Goal: Print the entire listing. Each line must match the original exactly.

** start of Information provided **

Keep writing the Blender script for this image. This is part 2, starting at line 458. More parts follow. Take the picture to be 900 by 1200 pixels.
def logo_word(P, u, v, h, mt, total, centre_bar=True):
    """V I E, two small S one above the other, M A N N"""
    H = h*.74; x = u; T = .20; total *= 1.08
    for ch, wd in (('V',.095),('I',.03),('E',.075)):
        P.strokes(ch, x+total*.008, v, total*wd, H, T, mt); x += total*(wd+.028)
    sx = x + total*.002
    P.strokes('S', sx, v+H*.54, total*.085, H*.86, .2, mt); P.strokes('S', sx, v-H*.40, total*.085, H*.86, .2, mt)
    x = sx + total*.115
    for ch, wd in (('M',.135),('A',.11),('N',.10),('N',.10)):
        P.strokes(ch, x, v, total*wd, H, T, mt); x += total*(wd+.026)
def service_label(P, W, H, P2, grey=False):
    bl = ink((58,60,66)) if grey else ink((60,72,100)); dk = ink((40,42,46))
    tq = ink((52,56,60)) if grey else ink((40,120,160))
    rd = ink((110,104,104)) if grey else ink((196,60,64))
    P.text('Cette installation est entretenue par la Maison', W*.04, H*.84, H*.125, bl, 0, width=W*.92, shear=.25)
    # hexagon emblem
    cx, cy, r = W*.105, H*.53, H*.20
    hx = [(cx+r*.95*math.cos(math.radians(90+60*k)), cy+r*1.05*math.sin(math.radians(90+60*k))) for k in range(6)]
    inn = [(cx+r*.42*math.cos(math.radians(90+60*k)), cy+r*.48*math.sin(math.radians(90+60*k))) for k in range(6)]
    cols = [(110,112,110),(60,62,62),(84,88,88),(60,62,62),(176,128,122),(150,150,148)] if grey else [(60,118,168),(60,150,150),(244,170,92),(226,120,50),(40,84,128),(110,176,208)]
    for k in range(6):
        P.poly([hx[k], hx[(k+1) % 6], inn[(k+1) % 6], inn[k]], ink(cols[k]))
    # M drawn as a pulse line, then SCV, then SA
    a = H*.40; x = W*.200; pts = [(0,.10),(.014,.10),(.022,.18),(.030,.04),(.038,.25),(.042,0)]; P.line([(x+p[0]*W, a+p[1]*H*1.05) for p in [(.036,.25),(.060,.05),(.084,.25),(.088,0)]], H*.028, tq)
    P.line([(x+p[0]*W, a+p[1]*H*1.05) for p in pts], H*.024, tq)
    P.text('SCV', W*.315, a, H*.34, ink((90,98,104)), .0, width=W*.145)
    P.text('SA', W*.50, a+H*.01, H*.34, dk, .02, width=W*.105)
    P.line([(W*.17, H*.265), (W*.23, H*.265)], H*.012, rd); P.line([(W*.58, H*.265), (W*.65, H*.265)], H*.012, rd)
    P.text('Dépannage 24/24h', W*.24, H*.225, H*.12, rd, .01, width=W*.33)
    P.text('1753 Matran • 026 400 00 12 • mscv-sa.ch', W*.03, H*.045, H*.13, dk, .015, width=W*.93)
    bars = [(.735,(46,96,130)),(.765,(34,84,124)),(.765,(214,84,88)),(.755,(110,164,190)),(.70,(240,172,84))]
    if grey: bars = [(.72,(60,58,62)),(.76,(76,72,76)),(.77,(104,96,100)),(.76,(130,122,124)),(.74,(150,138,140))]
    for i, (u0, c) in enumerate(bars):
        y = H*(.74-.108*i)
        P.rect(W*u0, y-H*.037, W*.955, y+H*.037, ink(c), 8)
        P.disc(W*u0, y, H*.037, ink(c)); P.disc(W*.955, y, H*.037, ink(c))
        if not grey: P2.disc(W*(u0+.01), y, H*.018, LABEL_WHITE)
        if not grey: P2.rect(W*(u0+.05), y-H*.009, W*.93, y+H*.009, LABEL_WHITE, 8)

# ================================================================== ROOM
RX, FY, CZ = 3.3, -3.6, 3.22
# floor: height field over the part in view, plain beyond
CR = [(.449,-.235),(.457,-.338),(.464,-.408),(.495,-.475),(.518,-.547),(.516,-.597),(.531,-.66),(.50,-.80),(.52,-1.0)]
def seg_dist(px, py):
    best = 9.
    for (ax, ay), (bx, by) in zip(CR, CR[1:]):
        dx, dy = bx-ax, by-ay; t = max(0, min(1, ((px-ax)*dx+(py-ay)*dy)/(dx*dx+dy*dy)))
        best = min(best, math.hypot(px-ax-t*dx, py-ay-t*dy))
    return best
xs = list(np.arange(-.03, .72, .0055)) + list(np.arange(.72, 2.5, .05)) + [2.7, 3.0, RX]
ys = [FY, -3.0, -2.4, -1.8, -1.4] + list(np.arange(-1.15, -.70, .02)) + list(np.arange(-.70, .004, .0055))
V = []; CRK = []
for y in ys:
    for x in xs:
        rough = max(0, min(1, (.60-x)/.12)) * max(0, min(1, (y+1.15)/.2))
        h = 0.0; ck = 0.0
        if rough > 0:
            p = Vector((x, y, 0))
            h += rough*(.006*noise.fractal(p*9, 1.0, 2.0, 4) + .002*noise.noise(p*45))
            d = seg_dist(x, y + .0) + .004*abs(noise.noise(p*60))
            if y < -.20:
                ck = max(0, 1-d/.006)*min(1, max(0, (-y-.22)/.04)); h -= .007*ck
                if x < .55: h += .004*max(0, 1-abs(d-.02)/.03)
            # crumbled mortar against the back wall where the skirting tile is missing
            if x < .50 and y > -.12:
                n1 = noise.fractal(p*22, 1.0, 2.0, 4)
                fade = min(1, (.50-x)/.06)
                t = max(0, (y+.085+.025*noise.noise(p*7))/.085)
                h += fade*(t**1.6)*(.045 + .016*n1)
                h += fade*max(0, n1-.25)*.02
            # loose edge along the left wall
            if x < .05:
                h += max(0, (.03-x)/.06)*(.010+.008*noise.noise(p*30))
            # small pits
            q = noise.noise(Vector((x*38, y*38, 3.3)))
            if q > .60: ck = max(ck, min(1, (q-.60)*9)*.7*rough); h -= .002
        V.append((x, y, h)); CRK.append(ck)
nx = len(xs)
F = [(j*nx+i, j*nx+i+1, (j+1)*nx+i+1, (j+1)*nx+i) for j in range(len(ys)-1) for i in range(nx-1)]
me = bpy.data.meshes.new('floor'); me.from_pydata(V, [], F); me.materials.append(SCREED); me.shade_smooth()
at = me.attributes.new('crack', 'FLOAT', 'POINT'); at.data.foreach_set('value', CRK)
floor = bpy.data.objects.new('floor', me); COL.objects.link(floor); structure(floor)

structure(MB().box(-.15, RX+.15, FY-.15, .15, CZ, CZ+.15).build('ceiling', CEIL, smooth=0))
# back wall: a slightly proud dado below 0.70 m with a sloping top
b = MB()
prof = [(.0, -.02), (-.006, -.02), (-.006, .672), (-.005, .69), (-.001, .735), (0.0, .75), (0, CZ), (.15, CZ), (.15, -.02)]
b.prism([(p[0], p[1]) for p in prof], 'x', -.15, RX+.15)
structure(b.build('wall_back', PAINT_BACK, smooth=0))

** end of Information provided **

Completed task:
Keep writing the Blender script for this image. This is part 2, starting at line 458. More parts follow. Take the picture to be 900 by 1200 pixels.
def logo_word(P, u, v, h, mt, total, centre_bar=True):
    """V I E, two small S one above the other, M A N N"""
    H = h*.74; x = u; T = .20; total *= 1.08
    for ch, wd in (('V',.095),('I',.03),('E',.075)):
        P.strokes(ch, x+total*.008, v, total*wd, H, T, mt); x += total*(wd+.028)
    sx = x + total*.002
    P.strokes('S', sx, v+H*.54, total*.085, H*.86, .2, mt); P.strokes('S', sx, v-H*.40, total*.085, H*.86, .2, mt)
    x = sx + total*.115
    for ch, wd in (('M',.135),('A',.11),('N',.10),('N',.10)):
        P.strokes(ch, x, v, total*wd, H, T, mt); x += total*(wd+.026)
def service_label(P, W, H, P2, grey=False):
    bl = ink((58,60,66)) if grey else ink((60,72,100)); dk = ink((40,42,46))
    tq = ink((52,56,60)) if grey else ink((40,120,160))
    rd = ink((110,104,104)) if grey else ink((196,60,64))
    P.text('Cette installation est entretenue par la Maison', W*.04, H*.84, H*.125, bl, 0, width=W*.92, shear=.25)
    # hexagon emblem
    cx, cy, r = W*.105, H*.53, H*.20
    hx = [(cx+r*.95*math.cos(math.radians(90+60*k)), cy+r*1.05*math.sin(math.radians(90+60*k))) for k in range(6)]
    inn = [(cx+r*.42*math.cos(math.radians(90+60*k)), cy+r*.48*math.sin(math.radians(90+60*k))) for k in range(6)]
    cols = [(110,112,110),(60,62,62),(84,88,88),(60,62,62),(176,128,122),(150,150,148)] if grey else [(60,118,168),(60,150,150),(244,170,92),(226,120,50),(40,84,128),(110,176,208)]
    for k in range(6):
        P.poly([hx[k], hx[(k+1) % 6], inn[(k+1) % 6], inn[k]], ink(cols[k]))
    # M drawn as a pulse line, then SCV, then SA
    a = H*.40; x = W*.200; pts = [(0,.10),(.014,.10),(.022,.18),(.030,.04),(.038,.25),(.042,0)]; P.line([(x+p[0]*W, a+p[1]*H*1.05) for p in [(.036,.25),(.060,.05),(.084,.25),(.088,0)]], H*.028, tq)
    P.line([(x+p[0]*W, a+p[1]*H*1.05) for p in pts], H*.024, tq)
    P.text('SCV', W*.315, a, H*.34, ink((90,98,104)), .0, width=W*.145)
    P.text('SA', W*.50, a+H*.01, H*.34, dk, .02, width=W*.105)
    P.line([(W*.17, H*.265), (W*.23, H*.265)], H*.012, rd); P.line([(W*.58, H*.265), (W*.65, H*.265)], H*.012, rd)
    P.text('Dépannage 24/24h', W*.24, H*.225, H*.12, rd, .01, width=W*.33)
    P.text('1753 Matran • 026 400 00 12 • mscv-sa.ch', W*.03, H*.045, H*.13, dk, .015, width=W*.93)
    bars = [(.735,(46,96,130)),(.765,(34,84,124)),(.765,(214,84,88)),(.755,(110,164,190)),(.70,(240,172,84))]
    if grey: bars = [(.72,(60,58,62)),(.76,(76,72,76)),(.77,(104,96,100)),(.76,(130,122,124)),(.74,(150,138,140))]
    for i, (u0, c) in enumerate(bars):
        y = H*(.74-.108*i)
        P.rect(W*u0, y-H*.037, W*.955, y+H*.037, ink(c), 8)
        P.disc(W*u0, y, H*.037, ink(c)); P.disc(W*.955, y, H*.037, ink(c))
        if not grey: P2.disc(W*(u0+.01), y, H*.018, LABEL_WHITE)
        if not grey: P2.rect(W*(u0+.05), y-H*.009, W*.93, y+H*.009, LABEL_WHITE, 8)

# ================================================================== ROOM
RX, FY, CZ = 3.3, -3.6, 3.22
# floor: height field over the part in view, plain beyond
CR = [(.449,-.235),(.457,-.338),(.464,-.408),(.495,-.475),(.518,-.547),(.516,-.597),(.531,-.66),(.50,-.80),(.52,-1.0)]
def seg_dist(px, py):
    best = 9.
    for (ax, ay), (bx, by) in zip(CR, CR[1:]):
        dx, dy = bx-ax, by-ay; t = max(0, min(1, ((px-ax)*dx+(py-ay)*dy)/(dx*dx+dy*dy)))
        best = min(best, math.hypot(px-ax-t*dx, py-ay-t*dy))
    return best
xs = list(np.arange(-.03, .72, .0055)) + list(np.arange(.72, 2.5, .05)) + [2.7, 3.0, RX]
ys = [FY, -3.0, -2.4, -1.8, -1.4] + list(np.arange(-1.15, -.70, .02)) + list(np.arange(-.70, .004, .0055))
V = []; CRK = []
for y in ys:
    for x in xs:
        rough = max(0, min(1, (.60-x)/.12)) * max(0, min(1, (y+1.15)/.2))
        h = 0.0; ck = 0.0
        if rough > 0:
            p = Vector((x, y, 0))
            h += rough*(.006*noise.fractal(p*9, 1.0, 2.0, 4) + .002*noise.noise(p*45))
            d = seg_dist(x, y + .0) + .004*abs(noise.noise(p*60))
            if y < -.20:
                ck = max(0, 1-d/.006)*min(1, max(0, (-y-.22)/.04)); h -= .007*ck
                if x < .55: h += .004*max(0, 1-abs(d-.02)/.03)
            # crumbled mortar against the back wall where the skirting tile is missing
            if x < .50 and y > -.12:
                n1 = noise.fractal(p*22, 1.0, 2.0, 4)
                fade = min(1, (.50-x)/.06)
                t = max(0, (y+.085+.025*noise.noise(p*7))/.085)
                h += fade*(t**1.6)*(.045 + .016*n1)
                h += fade*max(0, n1-.25)*.02
            # loose edge along the left wall
            if x < .05:
                h += max(0, (.03-x)/.06)*(.010+.008*noise.noise(p*30))
            # small pits
            q = noise.noise(Vector((x*38, y*38, 3.3)))
            if q > .60: ck = max(ck, min(1, (q-.60)*9)*.7*rough); h -= .002
        V.append((x, y, h)); CRK.append(ck)
nx = len(xs)
F = [(j*nx+i, j*nx+i+1, (j+1)*nx+i+1, (j+1)*nx+i) for j in range(len(ys)-1) for i in range(nx-1)]
me = bpy.data.meshes.new('floor'); me.from_pydata(V, [], F); me.materials.append(SCREED); me.shade_smooth()
at = me.attributes.new('crack', 'FLOAT', 'POINT'); at.data.foreach_set('value', CRK)
floor = bpy.data.objects.new('floor', me); COL.objects.link(floor); structure(floor)

structure(MB().box(-.15, RX+.15, FY-.15, .15, CZ, CZ+.15).build('ceiling', CEIL, smooth=0))
# back wall: a slightly proud dado below 0.70 m with a sloping top
b = MB()
prof = [(.0, -.02), (-.006, -.02), (-.006, .672), (-.005, .69), (-.001, .735), (0.0, .75), (0, CZ), (.15, CZ), (.15, -.02)]
b.prism([(p[0], p[1]) for p in prof], 'x', -.15, RX+.15)
structure(b.build('wall_back', PAINT_BACK, smooth=0))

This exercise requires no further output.